Business Valuation & Financials

What Is a Confidential Information Memorandum (CIM)?

A CIM lands in your inbox looking like a fact pack. It is a sales document, and reading it as fact is how buyers overpay. Here is what's inside and what to verify.

The short version

  • A confidential information memorandum (CIM) is the seller's marketing packet for a business that is for sale.
  • It is built to present the business at its best, so every figure in it is a claim to verify, not a fact to bank.
  • Below: what's inside a CIM, and the one lens that keeps the seller's best-case number from becoming your purchase price.

A CIM lands in your inbox looking like a fact pack. It is a sales document, and the gap between those two readings is where buyers overpay.

What a CIM actually is

A confidential information memorandum (CIM) is the document a seller or broker prepares to market a business for sale to qualified buyers. It packages the company's story, operations, and financials into one persuasive file, sent after you sign an NDA.

It is sell-side marketing, written to present the business at its best, not a verified record.

That last point is the whole game.
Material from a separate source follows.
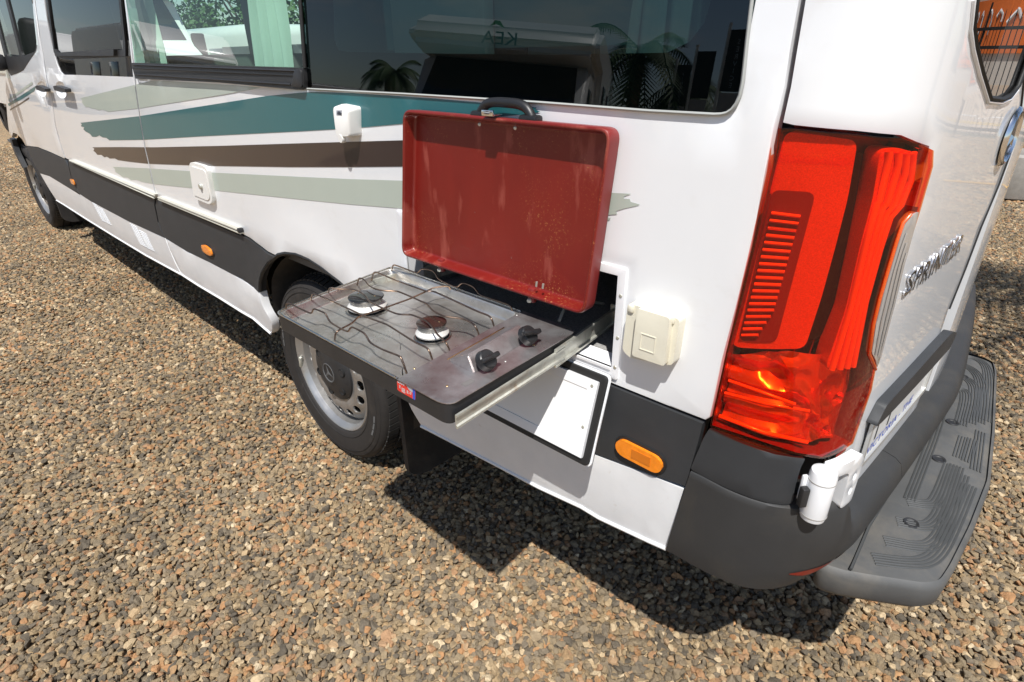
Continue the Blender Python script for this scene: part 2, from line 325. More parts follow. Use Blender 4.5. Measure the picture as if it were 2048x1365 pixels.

The broker who wrote it is paid when the deal closes at the highest defensible price, so the document selects the favorable framing at every choice it makes.

The CIM is the seller's opening argument, written by someone with a clear incentive, and your job is to test it rather than trust it.

Some advisors call the same document an offering memorandum or a "deal book." The name changes; the function does not.

What's inside a CIM

Most CIMs follow the same structure, regardless of who wrote them. The standard sections are:

  • Executive summary: the business in one page, framed as an opportunity.
  • Company overview: history, ownership, locations, and what the business does.
  • Products and services: what it sells and to whom.
  • Market and competition: the seller's case for why the business is well positioned.
  • Operations and team: staffing, key roles, and how the work gets done.
  • Financials: historical revenue, earnings, add-backs, and usually a forward projection.
  • The ask: the asking price or a guide price, and the process from here.

Read the financials section last and slowest. It is the part most engineered to flatter, and the part a buyer cash-flow conversion exists to undo.

Why a CIM is a claim, not a fact

A CIM is written by the party with the most to gain from a high price. Every figure in it is a claim made under that incentive, which is the structural fact a buyer has to hold onto: nothing in the document is verified until you verify it.

The earnings figure is where the incentive bites hardest. A CIM presents an adjusted earnings number built from the seller's own add-backs, and your task is to test whether those earnings are real, transferable, and safe, which is exactly what a quality of earnings review is for.

The harder question is the one the CIM is built to avoid: what is left when the seller, the seller's relationships, and the seller's hours are gone. That residual is the business you are actually buying, and it gets tested in the due diligence checklist, where each claim is checked against a document instead of a sentence.

This is not paranoia. It is the recognition that a marketing document optimizes for one number, the price, and that a buyer's job is to convert the seller's presentation into a number that survives the seller walking out the door.

When the CIM arrives in a deal

The CIM sits at a specific point in the buying sequence, and knowing where keeps you from skipping a step. The order runs NDA, then CIM, then your indication of interest, then the letter of intent, then diligence.

You read the CIM to decide whether to write a letter of intent, not whether to buy. The buy decision comes later, after diligence has tested everything the CIM asserted.

The CIM's real job for you is conversion: turning the seller's presentation into a number you can defend, which is the work of valuing the business yourself. The seller hands you a story; you turn it into a buyer's case.

FAQ

What is included in a CIM?

A CIM includes an executive summary, a company overview, products and services, a market and competition section, operations and team, historical and projected financials, and the asking price. The financials are the section to scrutinize most, because they are presented under the seller's incentive to show the business at its best.

Who prepares a CIM?

A CIM is prepared by the seller or, more often, the business broker or M&A advisor representing the seller. That is why it reads as marketing: it is written by the party who is paid to sell the business, not by a neutral party verifying the numbers for you.

Is a CIM the same as an offering memorandum?

A CIM and an offering memorandum are the same document under different names. Some advisors also call it a "deal book" or "the book," but all three describe the sell-side marketing packet sent to qualified buyers after an NDA.